## Begin Records shown

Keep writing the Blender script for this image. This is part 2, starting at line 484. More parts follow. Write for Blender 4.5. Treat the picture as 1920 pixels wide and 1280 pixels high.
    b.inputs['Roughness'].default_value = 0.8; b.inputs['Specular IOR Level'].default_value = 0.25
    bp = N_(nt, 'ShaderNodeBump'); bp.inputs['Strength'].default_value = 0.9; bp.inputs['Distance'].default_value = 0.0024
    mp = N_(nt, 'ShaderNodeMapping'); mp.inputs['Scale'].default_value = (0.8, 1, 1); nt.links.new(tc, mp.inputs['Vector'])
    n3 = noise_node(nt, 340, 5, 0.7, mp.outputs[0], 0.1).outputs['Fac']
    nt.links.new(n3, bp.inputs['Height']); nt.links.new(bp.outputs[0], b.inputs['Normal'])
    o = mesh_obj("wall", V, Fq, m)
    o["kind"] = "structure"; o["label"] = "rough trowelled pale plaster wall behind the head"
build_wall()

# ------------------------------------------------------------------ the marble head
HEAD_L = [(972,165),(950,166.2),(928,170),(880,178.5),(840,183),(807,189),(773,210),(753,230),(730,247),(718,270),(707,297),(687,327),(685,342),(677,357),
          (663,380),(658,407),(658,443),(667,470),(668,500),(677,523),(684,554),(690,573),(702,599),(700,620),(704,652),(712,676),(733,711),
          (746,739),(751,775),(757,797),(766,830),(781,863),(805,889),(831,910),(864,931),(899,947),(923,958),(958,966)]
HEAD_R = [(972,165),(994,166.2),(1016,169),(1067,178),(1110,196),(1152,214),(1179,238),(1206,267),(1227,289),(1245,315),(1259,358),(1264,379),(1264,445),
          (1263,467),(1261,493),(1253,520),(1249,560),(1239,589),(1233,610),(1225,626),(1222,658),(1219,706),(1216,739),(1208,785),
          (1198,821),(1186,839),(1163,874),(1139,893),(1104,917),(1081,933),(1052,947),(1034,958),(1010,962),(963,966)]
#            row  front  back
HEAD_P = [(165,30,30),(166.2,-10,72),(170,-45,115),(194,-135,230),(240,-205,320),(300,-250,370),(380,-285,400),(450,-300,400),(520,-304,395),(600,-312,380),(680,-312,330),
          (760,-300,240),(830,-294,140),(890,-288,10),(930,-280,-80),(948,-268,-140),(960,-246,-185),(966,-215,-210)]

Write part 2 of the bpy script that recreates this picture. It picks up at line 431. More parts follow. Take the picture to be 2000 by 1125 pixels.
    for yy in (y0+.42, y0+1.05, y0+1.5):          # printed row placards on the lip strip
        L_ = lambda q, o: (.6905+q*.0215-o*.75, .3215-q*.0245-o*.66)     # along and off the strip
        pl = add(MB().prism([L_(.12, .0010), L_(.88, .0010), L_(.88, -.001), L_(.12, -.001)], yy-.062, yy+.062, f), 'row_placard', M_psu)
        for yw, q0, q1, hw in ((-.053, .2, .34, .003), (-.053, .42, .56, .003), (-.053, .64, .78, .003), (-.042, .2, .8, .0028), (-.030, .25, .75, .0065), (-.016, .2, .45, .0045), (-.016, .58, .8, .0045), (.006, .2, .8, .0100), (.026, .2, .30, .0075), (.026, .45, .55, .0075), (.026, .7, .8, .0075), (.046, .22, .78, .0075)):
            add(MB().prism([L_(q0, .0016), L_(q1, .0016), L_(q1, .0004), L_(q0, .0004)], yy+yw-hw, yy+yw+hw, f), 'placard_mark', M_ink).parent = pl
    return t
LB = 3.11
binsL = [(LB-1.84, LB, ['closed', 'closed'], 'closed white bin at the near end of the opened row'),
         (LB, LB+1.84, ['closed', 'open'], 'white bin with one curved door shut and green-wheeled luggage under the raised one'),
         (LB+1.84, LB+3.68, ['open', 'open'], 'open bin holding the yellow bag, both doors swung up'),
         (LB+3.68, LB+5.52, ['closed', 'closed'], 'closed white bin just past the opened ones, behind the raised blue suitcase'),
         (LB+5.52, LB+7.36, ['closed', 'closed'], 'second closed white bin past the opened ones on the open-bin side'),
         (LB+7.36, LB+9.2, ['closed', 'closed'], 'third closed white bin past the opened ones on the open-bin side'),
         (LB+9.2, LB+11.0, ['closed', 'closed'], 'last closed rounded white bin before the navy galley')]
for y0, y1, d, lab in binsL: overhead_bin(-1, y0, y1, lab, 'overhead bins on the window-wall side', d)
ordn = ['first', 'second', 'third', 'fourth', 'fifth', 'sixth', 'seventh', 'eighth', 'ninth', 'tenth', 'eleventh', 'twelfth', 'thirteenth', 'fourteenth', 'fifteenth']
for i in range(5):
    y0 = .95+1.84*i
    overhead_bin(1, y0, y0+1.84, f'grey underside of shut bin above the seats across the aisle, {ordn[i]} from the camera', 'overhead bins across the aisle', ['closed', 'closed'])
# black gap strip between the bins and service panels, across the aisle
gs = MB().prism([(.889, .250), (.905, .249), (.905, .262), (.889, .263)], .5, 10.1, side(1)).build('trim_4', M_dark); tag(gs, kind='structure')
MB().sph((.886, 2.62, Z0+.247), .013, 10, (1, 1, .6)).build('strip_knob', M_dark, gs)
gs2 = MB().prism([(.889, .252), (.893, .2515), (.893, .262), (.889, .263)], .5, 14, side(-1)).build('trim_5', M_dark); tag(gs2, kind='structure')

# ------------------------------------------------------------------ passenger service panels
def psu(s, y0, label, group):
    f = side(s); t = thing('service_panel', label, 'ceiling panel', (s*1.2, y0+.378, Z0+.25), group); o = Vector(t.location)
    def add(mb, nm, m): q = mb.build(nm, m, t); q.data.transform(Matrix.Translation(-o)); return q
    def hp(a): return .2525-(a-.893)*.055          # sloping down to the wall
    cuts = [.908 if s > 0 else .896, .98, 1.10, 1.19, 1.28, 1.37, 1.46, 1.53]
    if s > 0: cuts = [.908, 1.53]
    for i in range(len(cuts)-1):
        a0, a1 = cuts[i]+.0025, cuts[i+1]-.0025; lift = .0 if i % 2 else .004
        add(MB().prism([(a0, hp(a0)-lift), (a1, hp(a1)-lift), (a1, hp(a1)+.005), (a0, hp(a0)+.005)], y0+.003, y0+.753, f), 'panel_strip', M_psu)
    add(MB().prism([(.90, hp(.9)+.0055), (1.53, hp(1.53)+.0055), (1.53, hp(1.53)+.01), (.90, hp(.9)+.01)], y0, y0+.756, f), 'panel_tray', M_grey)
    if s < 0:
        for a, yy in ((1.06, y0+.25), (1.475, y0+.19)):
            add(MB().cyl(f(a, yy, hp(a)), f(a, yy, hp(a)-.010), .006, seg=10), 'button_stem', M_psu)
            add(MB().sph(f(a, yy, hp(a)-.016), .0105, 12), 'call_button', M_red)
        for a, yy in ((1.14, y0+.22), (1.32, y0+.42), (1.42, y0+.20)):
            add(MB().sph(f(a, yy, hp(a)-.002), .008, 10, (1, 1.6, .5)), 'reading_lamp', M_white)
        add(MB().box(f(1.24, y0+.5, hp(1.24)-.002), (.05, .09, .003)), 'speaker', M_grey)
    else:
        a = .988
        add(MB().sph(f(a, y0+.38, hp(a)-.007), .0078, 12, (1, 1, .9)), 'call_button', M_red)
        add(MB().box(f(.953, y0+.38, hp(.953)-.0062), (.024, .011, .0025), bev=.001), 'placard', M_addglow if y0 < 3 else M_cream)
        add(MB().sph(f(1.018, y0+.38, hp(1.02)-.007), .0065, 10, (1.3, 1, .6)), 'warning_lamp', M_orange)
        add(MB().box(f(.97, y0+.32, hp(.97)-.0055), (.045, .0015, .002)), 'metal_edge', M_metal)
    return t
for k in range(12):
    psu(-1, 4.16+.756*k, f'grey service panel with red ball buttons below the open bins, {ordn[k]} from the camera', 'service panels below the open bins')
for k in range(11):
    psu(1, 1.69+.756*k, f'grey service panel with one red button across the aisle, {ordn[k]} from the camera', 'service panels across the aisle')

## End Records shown

Report only how many lines in the listing contain the string "parts".

2